▶ **SUPPLIED INFORMATION**:
* * * *
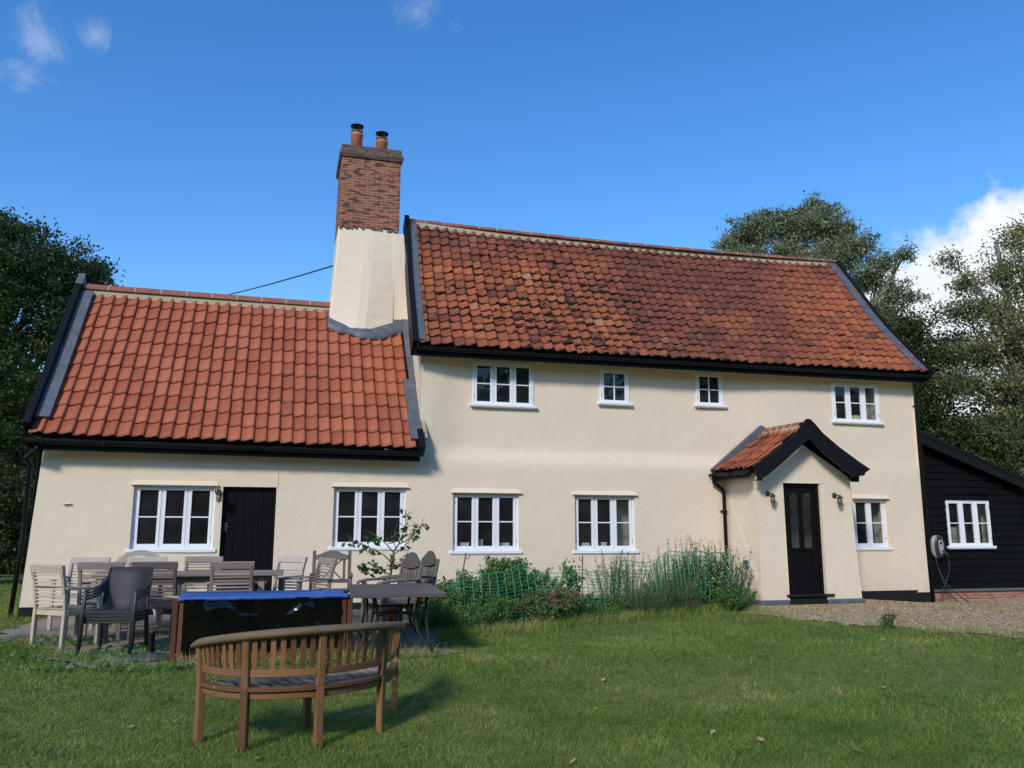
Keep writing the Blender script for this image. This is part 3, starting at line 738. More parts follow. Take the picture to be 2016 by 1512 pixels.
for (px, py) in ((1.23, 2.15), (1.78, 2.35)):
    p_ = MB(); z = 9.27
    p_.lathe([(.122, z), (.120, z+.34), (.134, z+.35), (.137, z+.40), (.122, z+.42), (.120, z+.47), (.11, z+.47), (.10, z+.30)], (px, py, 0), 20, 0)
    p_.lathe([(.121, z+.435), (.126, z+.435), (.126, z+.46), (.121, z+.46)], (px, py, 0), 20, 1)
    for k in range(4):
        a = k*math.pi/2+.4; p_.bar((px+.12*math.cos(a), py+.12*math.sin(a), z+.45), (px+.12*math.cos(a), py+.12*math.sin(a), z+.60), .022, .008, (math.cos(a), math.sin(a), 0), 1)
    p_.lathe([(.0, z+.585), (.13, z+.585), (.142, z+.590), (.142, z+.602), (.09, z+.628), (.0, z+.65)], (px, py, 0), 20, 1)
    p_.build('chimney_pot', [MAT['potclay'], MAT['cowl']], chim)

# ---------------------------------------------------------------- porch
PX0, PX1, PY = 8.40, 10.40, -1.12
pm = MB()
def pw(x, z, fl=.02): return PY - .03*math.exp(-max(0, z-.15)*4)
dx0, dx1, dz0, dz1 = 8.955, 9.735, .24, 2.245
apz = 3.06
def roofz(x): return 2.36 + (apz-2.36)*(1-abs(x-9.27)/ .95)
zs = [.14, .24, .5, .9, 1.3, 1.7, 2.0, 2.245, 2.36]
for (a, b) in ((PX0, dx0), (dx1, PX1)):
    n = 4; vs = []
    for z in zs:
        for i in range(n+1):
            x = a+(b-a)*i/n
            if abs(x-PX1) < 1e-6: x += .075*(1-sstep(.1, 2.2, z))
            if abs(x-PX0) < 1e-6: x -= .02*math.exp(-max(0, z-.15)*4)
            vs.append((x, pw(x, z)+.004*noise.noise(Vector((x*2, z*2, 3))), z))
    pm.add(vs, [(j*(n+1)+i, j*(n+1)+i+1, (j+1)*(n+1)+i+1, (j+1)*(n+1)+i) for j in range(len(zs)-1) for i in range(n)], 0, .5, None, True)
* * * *
▶ **WHAT THE EXERCISE ASKS**: Pictures excluded, quote all the data above exactly.

▶ **THE RESPONSE**:
Keep writing the Blender script for this image. This is part 3, starting at line 738. More parts follow. Take the picture to be 2016 by 1512 pixels.
for (px, py) in ((1.23, 2.15), (1.78, 2.35)):
    p_ = MB(); z = 9.27
    p_.lathe([(.122, z), (.120, z+.34), (.134, z+.35), (.137, z+.40), (.122, z+.42), (.120, z+.47), (.11, z+.47), (.10, z+.30)], (px, py, 0), 20, 0)
    p_.lathe([(.121, z+.435), (.126, z+.435), (.126, z+.46), (.121, z+.46)], (px, py, 0), 20, 1)
    for k in range(4):
        a = k*math.pi/2+.4; p_.bar((px+.12*math.cos(a), py+.12*math.sin(a), z+.45), (px+.12*math.cos(a), py+.12*math.sin(a), z+.60), .022, .008, (math.cos(a), math.sin(a), 0), 1)
    p_.lathe([(.0, z+.585), (.13, z+.585), (.142, z+.590), (.142, z+.602), (.09, z+.628), (.0, z+.65)], (px, py, 0), 20, 1)
    p_.build('chimney_pot', [MAT['potclay'], MAT['cowl']], chim)

# ---------------------------------------------------------------- porch
PX0, PX1, PY = 8.40, 10.40, -1.12
pm = MB()
def pw(x, z, fl=.02): return PY - .03*math.exp(-max(0, z-.15)*4)
dx0, dx1, dz0, dz1 = 8.955, 9.735, .24, 2.245
apz = 3.06
def roofz(x): return 2.36 + (apz-2.36)*(1-abs(x-9.27)/ .95)
zs = [.14, .24, .5, .9, 1.3, 1.7, 2.0, 2.245, 2.36]
for (a, b) in ((PX0, dx0), (dx1, PX1)):
    n = 4; vs = []
    for z in zs:
        for i in range(n+1):
            x = a+(b-a)*i/n
            if abs(x-PX1) < 1e-6: x += .075*(1-sstep(.1, 2.2, z))
            if abs(x-PX0) < 1e-6: x -= .02*math.exp(-max(0, z-.15)*4)
            vs.append((x, pw(x, z)+.004*noise.noise(Vector((x*2, z*2, 3))), z))
    pm.add(vs, [(j*(n+1)+i, j*(n+1)+i+1, (j+1)*(n+1)+i+1, (j+1)*(n+1)+i) for j in range(len(zs)-1) for i in range(n)], 0, .5, None, True)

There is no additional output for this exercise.